Leonardo Kaet selaku pendamping kelompok tani Sfunit saat diwawancarai VoxNtt.com mengaku, keinginannya untuk berkeliling dan memotivasi petani guna menanam tanaman porang setelah mendapat informasi jika harga jual tanaman umbi tersebut cukup menggiurkan.
Selain itu, kata dia, pekerjaan yang dilakukannya itu secara sukarela. Hanya untuk mengubah pola pikir petani.
Ia mengaku sebelumnya petani hanya berpikir untuk menanam tanaman umur pendek. Namun saat ini harus menanam tanaman jangka menengah seperti porang yang tentu saja memiliki nilai jual dan pasarannya sangat bagus.
“Saya tahun lalu sudah coba kembangkan di Desa Banain A, B dan C, saat ini saya mau kembangkan di sini lagi dengan jumlah tanaman 20 ribu pohon,” tuturnya.
“Selama ini petani kita tanam maunya cepat panen, kalau untuk tanaman porang ini harus agak sabar sampai satu setengah tahun, tapi untuk harga sangat menjanjikan, pola pikir petani ini yang harus kita ubah,” tutur pemuda asal Desa Tes, kecamatan Bikomi Utara itu.
Alumnus Fakultas Pertanian Unimor tersebut menambahkan, selama ini petani hanya mengenal sistem penanaman tanaman porang dengan cara ditugal tanpa ada perlakuan lanjutan.
Sehingga dalam pendampingan yang dilakukannya ini, ia mengarahkan petani untuk terlebih dahulu membajak lahan yang hendak ditanami porang.
“Kemudian ditanam lalu dilakukan pemupukan dasar menggunakan pupuk organik,” kata Leonardo.

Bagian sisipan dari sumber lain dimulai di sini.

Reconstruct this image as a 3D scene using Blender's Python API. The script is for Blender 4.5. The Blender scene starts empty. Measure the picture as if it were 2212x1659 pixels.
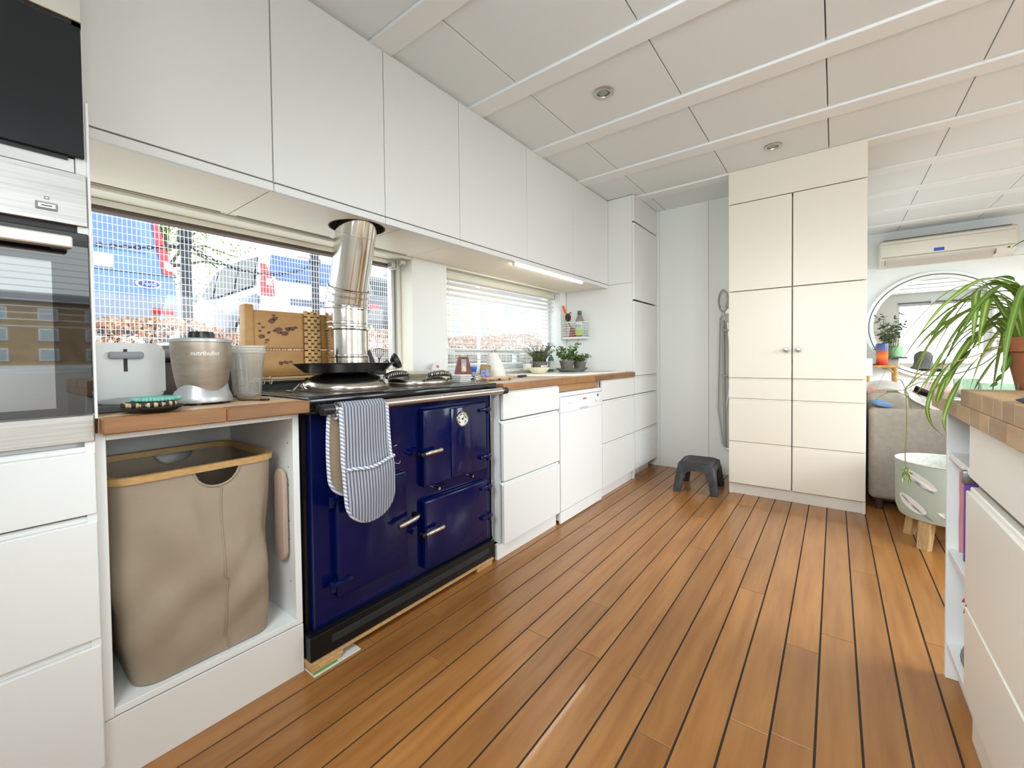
import bpy, bmesh, math, random
from math import pi, sin, cos, radians
from mathutils import Vector, Matrix, Euler
random.seed(7)
sc = bpy.context.scene
COL = sc.collection

# ------------------------------------------------------------------ camera
F_PX, YAW, PITCH, ROLL = 919.78, -0.6606, -0.0218, -0.0117
CAM = Vector((1.3244, 0.0, 1.03))
fw = Vector((sin(YAW)*cos(PITCH), cos(YAW)*cos(PITCH), sin(PITCH)))
rt = Vector((cos(YAW), -sin(YAW), 0)); up = rt.cross(fw)
r2 = rt*cos(ROLL) + up*sin(ROLL); u2 = up*cos(ROLL) - rt*sin(ROLL)
cd = bpy.data.cameras.new('camera'); cam = bpy.data.objects.new('camera', cd); COL.objects.link(cam)
mw = Matrix((r2, u2, -fw)).transposed().to_4x4(); mw.translation = CAM
cam.matrix_world = mw
cd.sensor_width = 36.0; cd.sensor_fit = 'HORIZONTAL'; cd.lens = F_PX/2212*36
cd.shift_x = 17.16/2212; cd.shift_y = -35.0/2212
cd.clip_start = 0.02; cd.clip_end = 300
sc.camera = cam

# ------------------------------------------------------------------ world, lights, exposure
w = bpy.data.worlds.new('world'); sc.world = w; w.use_nodes = True
nt = w.node_tree; bgn = nt.nodes['Background']
tc = nt.nodes.new('ShaderNodeTexCoord'); nz = nt.nodes.new('ShaderNodeTexNoise'); cr = nt.nodes.new('ShaderNodeValToRGB')
nz.inputs['Scale'].default_value = 2.2; nz.inputs['Detail'].default_value = 4
cr.color_ramp.elements[0].position = .35; cr.color_ramp.elements[0].color = (.80, .89, 1, 1)
cr.color_ramp.elements[1].position = .7; cr.color_ramp.elements[1].color = (1, 1, 1, 1)
nt.links.new(tc.outputs['Generated'], nz.inputs['Vector']); nt.links.new(nz.outputs['Fac'], cr.inputs['Fac'])
nt.links.new(cr.outputs['Color'], bgn.inputs['Color']); bgn.inputs['Strength'].default_value = 3.6

def area(name, loc, aim, sx, sy, power, col=(1, 1, 1), spread=180):
    l = bpy.data.lights.new(name, 'AREA'); l.shape = 'RECTANGLE'; l.size = sx; l.size_y = sy; l.energy = power; l.color = col; l.spread = radians(spread)
    o = bpy.data.objects.new(name, l); COL.objects.link(o); o.location = loc
    o.rotation_euler = Vector(aim).to_track_quat('-Z', 'Y').to_euler()
    return o
# daylight in the big windows of the opposite wall and of the wall behind the camera; it falls inwards and down, as sky light does
DAY = (.87, .96, 1.0)
area('window_daylight_a', (3.93, 2.45, 1.44), (-1, 0, -1.25), 1.75, 1.3, 74, DAY, 130)
area('window_daylight_b', (3.93, 5.15, 1.44), (-1, .14, -.9), 1.6, 1.3, 82, DAY, 130)
area('window_daylight_c', (3.12, -.43, 1.46), (-.2, 1, -.12), 1.3, 1.28, 42, DAY, 180)
area('window_daylight_d', (.95, -.47, 1.75), (.3, 1, -.75), .88, .88, 32, DAY, 140)

sc.view_settings.view_transform = 'Standard'; sc.view_settings.look = 'None'
sc.view_settings.exposure = 0.0; sc.view_settings.gamma = 1.0; sc.view_settings.use_curve_mapping = False
sc.cycles.use_denoising = True
sc.cycles.max_bounces = 10; sc.cycles.diffuse_bounces = 6; sc.cycles.glossy_bounces = 4; sc.cycles.transparent_max_bounces = 24
sc.cycles.caustics_reflective = False; sc.cycles.caustics_refractive = False
sc.cycles.sample_clamp_indirect = 6

# ------------------------------------------------------------------ materials
MATS = {}
def mat(name, col, rough=.5, metal=0., var=None, refr=None, scale=8., stretch=(1, 1, 1), bump=0., bscale=60., coat=0., emit=0., spec=None, rnd=0., trans=0., ior=1.45):
    """principled material; var = second colour mixed in by a noise; bump = fine relief; rnd = brightness change from piece to piece"""
    if name in MATS: return MATS[name]
    m = bpy.data.materials.new(name); m.use_nodes = True; N = m.node_tree; L = N.links.new
    p = N.nodes['Principled BSDF']; p.inputs['Roughness'].default_value = rough; p.inputs['Metallic'].default_value = metal
    c = tuple(col)+(1,); p.inputs['Base Color'].default_value = c; m.diffuse_color = c
    if spec is not None: p.inputs['Specular IOR Level'].default_value = spec
    if refr: p.inputs['IOR'].default_value = refr
    if coat: p.inputs['Coat Weight'].default_value = coat; p.inputs['Coat Roughness'].default_value = .05
    if trans: p.inputs['Transmission Weight'].default_value = trans; p.inputs['IOR'].default_value = ior
    if emit: p.inputs['Emission Color'].default_value = c; p.inputs['Emission Strength'].default_value = emit
    vec = None
    if var is not None or bump or rnd:
        t = N.nodes.new('ShaderNodeTexCoord'); mp = N.nodes.new('ShaderNodeMapping'); L(t.outputs['Object'], mp.inputs['Vector'])
        mp.inputs['Scale'].default_value = stretch; vec = mp.outputs['Vector']
    last = None
    if var is not None:
        oi = N.nodes.new('ShaderNodeObjectInfo'); ad = N.nodes.new('ShaderNodeVectorMath'); ad.operation = 'ADD'
        ml = N.nodes.new('ShaderNodeMath'); ml.operation = 'MULTIPLY'; ml.inputs[1].default_value = 37.0 if rnd else 0.0
        L(oi.outputs['Random'], ml.inputs[0]); L(vec, ad.inputs[0]); L(ml.outputs[0], ad.inputs[1])
        n = N.nodes.new('ShaderNodeTexNoise'); n.inputs['Scale'].default_value = scale; n.inputs['Detail'].default_value = 5
        L(ad.outputs[0], n.inputs['Vector'])
        r = N.nodes.new('ShaderNodeValToRGB'); r.color_ramp.elements[0].position = .35; r.color_ramp.elements[1].position = .68
        r.color_ramp.elements[0].color = c; r.color_ramp.elements[1].color = tuple(var)+(1,)
        L(n.outputs['Fac'], r.inputs['Fac']); last = r.outputs['Color']
    if rnd:
        oi2 = N.nodes.new('ShaderNodeObjectInfo'); hs = N.nodes.new('ShaderNodeHueSaturation')
        mr = N.nodes.new('ShaderNodeMapRange'); mr.inputs['To Min'].default_value = 1-rnd; mr.inputs['To Max'].default_value = 1+rnd
        L(oi2.outputs['Random'], mr.inputs['Value']); L(mr.outputs[0], hs.inputs['Value'])
        if last is not None: L(last, hs.inputs['Color'])
        else: hs.inputs['Color'].default_value = c
        last = hs.outputs['Color']
    if last is not None: L(last, p.inputs['Base Color'])
    if bump:
        n2 = N.nodes.new('ShaderNodeTexNoise'); n2.inputs['Scale'].default_value = bscale; n2.inputs['Detail'].default_value = 3
        L(vec, n2.inputs['Vector']); b = N.nodes.new('ShaderNodeBump'); b.inputs['Strength'].default_value = bump; b.inputs['Distance'].default_value = .01
        L(n2.outputs['Fac'], b.inputs['Height']); L(b.outputs['Normal'], p.inputs['Normal'])
    MATS[name] = m; return m

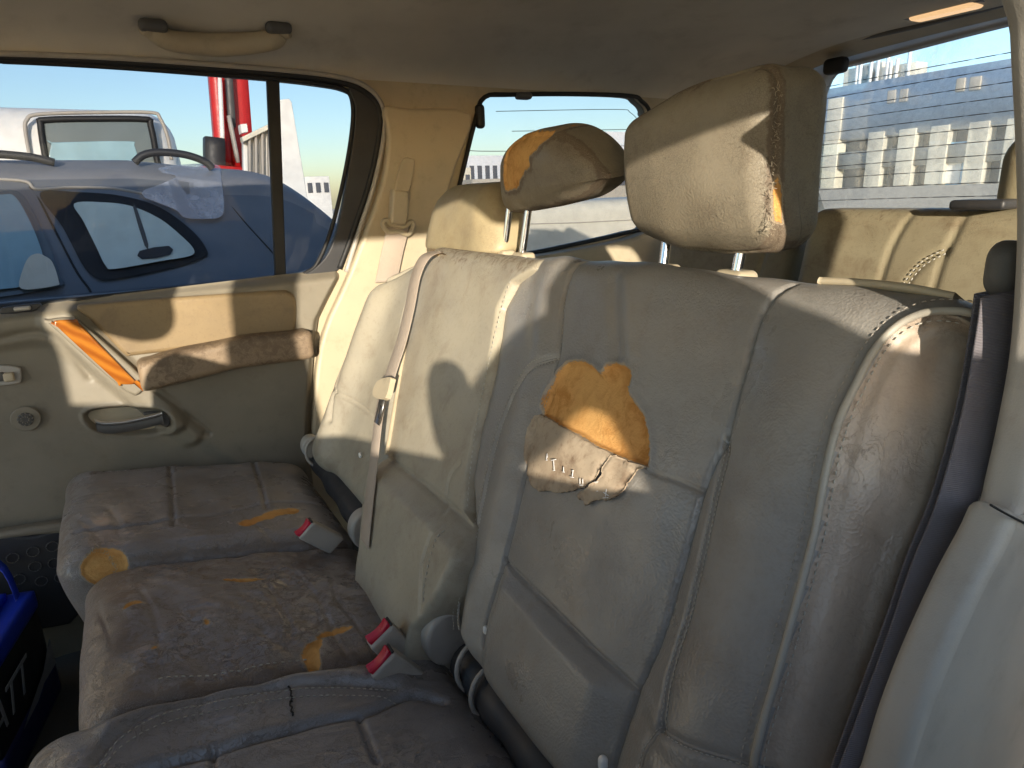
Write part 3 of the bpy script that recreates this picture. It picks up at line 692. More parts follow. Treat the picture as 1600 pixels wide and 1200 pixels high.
# flaps of leather folded down below the tear
def flap(name, px, mat, hgt, curl, seedv, parent=nb):
    L = catmull(sbl([(780 + x / 4, 530 + y / 4) for x, y in px]), 5, True)
    L = L + .0007 * RNG.normal(size=L.shape)
    bm = bmesh.new(); vs = [bm.verts.new((a, b, 0)) for a, b in L]; f = bm.faces.new(vs)
    bmesh.ops.triangulate(bm, faces=[f]); 
    for _ in range(3): 
        bmesh.ops.subdivide_edges(bm, edges=[e for e in bm.edges if e.calc_length() > .006], cuts=1, use_grid_fill=True)
    bmesh.ops.triangulate(bm, faces=[q for q in bm.faces if len(q.verts) > 4])
    P = np.array([v.co[:] for v in bm.verts]); q = P[:, :2]; hh = near_h(q)
    d_, _ = dist_poly(q, L, True); o = hh + hgt + .0022 * vnoise(q, 60, seedv) + .0010 * vnoise(q, 160, seedv) + .006 * ss(.012, 0, d_) * ss(.2, .9, vnoise(q, 40, seedv + 5)) * (q[:, 1] < .13) + curl * np.clip(.34 - q[:, 1], 0, .1) - .0015 * ss(.006, 0, d_)
    Wd = W(q[:, 0], q[:, 1], o); Fc = [[v.index for v in ff.verts] for ff in bm.faces]; n_ = len(Wd)
    be = [[e.verts[0].index, e.verts[1].index] for e in bm.edges if e.is_boundary]; bm.free()
    V = np.vstack([Wd, Wd - NO * .0022]); Fc2 = Fc + [[i + n_ for i in f][::-1] for f in Fc] + [[a, b, b + n_, a + n_] for a, b in be]
    o_ = mk(name, V, Fc2, M[mat], parent); return o_
FL1 = [(275, 478), (248, 488), (222, 540), (200, 620), (184, 740), (196, 840), (225, 905), (270, 950), (340, 962), (420, 970), (500, 962), (560, 945), (620, 918), (665, 870), (700, 820), (735, 775), (762, 740), (650, 682), (540, 616), (400, 542), (320, 498)]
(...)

“Masyarakat kita lebih banyak tahu tanam porang ini cukup tugal saja, tapi di sini saya mau ajar petani untuk harus buat bedeng dan kasih dengan pupuk dasar pakai pupuk organik karena sistem tanam seperti ini hasilnya akan lebih bagus dari yang hanya sekedar tugal saja tanpa ada perlakuan lainnya,” jelasnya.